The true measure of the greatness of any society that holds liberty, equality, and due process sacred before the law, is not how it treats its citizens in time of peace and tranquility, but how it treats them in time of strife when it is all to easy to smother liberty in the name of preserving the Republic. [watchblog.com]


It is hard to imagine that America would look kindly on a foreign government that demanded the right to hold some of its own citizens in prison, incommunicado, denying them access to legal assistance for as long as it thought necessary, without ever charging them with a crime. Nevertheless, that is the position that George Bush's administration has tried to defend in the courts [The Economist]



Once admired around the world as the land of democracy and freedom, America has changed for the worst. In the name of security, the powers of the police, the military and the defence forces have grown beyond belief. The powers that be can strip away a person's security, freedom and constitutional rights. They can, and do, perform acts that any other nation would deem reprehensible.

Maher Arar, a naturalized Canadian citizen asserted in a federal law suit that United States officials plucked him from Kennedy International Airport when he was on the way home on Sept. 26, 2002, held him in solitary confinement in a Brooklyn detention center and then shipped him to his native Syria to be interrogated under torture because officials suspected that he was a member of Al Qaeda.

Syrian and Canadian officials have cleared Mr. Arar, 35, of any terrorist connections, but United States officials maintain that "clear and unequivocal" but classified evidence shows that he is a Qaeda member. They are seeking dismissal of his lawsuit, in part through the rare assertion of a "state secrets" privilege.

Judge David G. Trager of United States District Court prepared several written questions for lawyers on both sides to address further, including one that focused pointedly on Mr. Arar's accusations of illegal treatment in New York. He says he was deprived of sleep and food and was coercively interrogated for days at the airport and at the Metropolitan Detention Center in Brooklyn when he was not allowed to call a lawyer, his family or the Canadian consul.

"Would not such treatment of a detainee - in any context, criminal, civil, immigration or otherwise - violate both the Constitution and clearly established case law?" Judge Trager asked.


The reply by Mary Mason, a senior trial lawyer for the government, was that it would not. Legally, she said, anyone who presents a foreign passport at an American airport, even to make a connecting flight to another country, is seeking admission to the United States.

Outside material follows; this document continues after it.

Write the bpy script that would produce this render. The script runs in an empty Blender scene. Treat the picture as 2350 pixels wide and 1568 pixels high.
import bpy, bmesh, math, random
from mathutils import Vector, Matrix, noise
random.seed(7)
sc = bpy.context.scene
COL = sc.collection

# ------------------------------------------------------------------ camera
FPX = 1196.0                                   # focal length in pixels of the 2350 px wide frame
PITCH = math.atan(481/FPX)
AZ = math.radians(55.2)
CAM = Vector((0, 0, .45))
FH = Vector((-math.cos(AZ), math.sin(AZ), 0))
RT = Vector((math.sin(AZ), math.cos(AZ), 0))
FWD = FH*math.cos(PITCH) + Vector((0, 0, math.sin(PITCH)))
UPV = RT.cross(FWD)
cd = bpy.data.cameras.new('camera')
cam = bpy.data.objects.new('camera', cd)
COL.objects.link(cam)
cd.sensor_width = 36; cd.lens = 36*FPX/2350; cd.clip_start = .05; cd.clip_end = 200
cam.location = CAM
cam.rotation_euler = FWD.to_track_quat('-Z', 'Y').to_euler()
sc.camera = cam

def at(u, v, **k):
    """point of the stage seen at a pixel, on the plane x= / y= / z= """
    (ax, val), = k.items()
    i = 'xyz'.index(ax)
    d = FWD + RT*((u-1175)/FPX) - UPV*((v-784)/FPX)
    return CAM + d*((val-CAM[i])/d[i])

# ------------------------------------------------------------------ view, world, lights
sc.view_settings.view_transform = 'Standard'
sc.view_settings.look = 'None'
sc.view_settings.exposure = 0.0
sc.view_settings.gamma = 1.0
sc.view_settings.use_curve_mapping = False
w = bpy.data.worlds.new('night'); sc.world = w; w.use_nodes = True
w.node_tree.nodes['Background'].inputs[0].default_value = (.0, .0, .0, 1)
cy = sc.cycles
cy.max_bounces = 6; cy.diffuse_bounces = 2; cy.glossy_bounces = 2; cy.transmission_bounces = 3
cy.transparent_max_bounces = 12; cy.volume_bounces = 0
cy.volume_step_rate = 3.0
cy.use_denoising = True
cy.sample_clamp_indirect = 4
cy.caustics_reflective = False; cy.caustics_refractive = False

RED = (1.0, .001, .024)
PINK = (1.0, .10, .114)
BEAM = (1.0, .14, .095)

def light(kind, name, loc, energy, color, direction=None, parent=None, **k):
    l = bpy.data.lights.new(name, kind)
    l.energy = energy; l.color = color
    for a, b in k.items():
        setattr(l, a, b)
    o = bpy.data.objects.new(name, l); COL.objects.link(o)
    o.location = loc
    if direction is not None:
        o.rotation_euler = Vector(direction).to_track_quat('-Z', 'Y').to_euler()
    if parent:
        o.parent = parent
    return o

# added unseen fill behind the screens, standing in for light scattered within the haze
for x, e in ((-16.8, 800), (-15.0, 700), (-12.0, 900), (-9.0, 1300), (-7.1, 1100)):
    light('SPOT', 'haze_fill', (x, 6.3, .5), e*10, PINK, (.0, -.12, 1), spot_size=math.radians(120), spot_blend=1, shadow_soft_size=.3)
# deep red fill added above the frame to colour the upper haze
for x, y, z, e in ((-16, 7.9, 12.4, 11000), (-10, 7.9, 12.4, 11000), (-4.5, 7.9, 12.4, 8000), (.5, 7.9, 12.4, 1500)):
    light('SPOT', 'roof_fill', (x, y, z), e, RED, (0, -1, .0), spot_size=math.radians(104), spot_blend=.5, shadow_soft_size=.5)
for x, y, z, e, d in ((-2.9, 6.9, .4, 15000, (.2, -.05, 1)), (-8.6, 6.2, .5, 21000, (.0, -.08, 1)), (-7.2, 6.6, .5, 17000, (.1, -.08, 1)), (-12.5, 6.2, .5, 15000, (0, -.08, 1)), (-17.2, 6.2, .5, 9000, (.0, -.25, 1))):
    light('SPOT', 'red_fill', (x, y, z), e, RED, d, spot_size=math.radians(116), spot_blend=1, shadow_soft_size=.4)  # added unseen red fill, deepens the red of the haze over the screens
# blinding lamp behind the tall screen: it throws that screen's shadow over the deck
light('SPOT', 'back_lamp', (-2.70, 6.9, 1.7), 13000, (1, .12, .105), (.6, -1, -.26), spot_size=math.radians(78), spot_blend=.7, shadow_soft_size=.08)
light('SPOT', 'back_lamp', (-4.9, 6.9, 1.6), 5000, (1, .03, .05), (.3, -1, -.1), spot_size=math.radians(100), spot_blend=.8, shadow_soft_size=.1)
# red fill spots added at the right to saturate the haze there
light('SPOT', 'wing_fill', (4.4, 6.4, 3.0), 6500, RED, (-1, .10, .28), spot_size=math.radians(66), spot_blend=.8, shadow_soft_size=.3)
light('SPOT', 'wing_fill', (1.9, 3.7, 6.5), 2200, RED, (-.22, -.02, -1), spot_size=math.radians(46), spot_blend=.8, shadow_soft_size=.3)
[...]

If the government decides that the passenger is an "inadmissible alien," he remains legally outside the United States - and outside the reach of the Constitution - even if he is being held in a Brooklyn jail.

Even if they are wrongly or illegally designated inadmissible, the government's papers say, such aliens have at most a right against "gross physical abuse."

You can read the entire story on the NYT website - it makes for some scary reading. The change in attitude is best summed up by Dennis Barghaan, who represents former Attorney General John Ashcroft, one of the federal officials being sued for damages in the case. He argued that Congress and recent judicial decisions tell federal courts "keep your nose out" of foreign affairs and national security questions, like those in this case.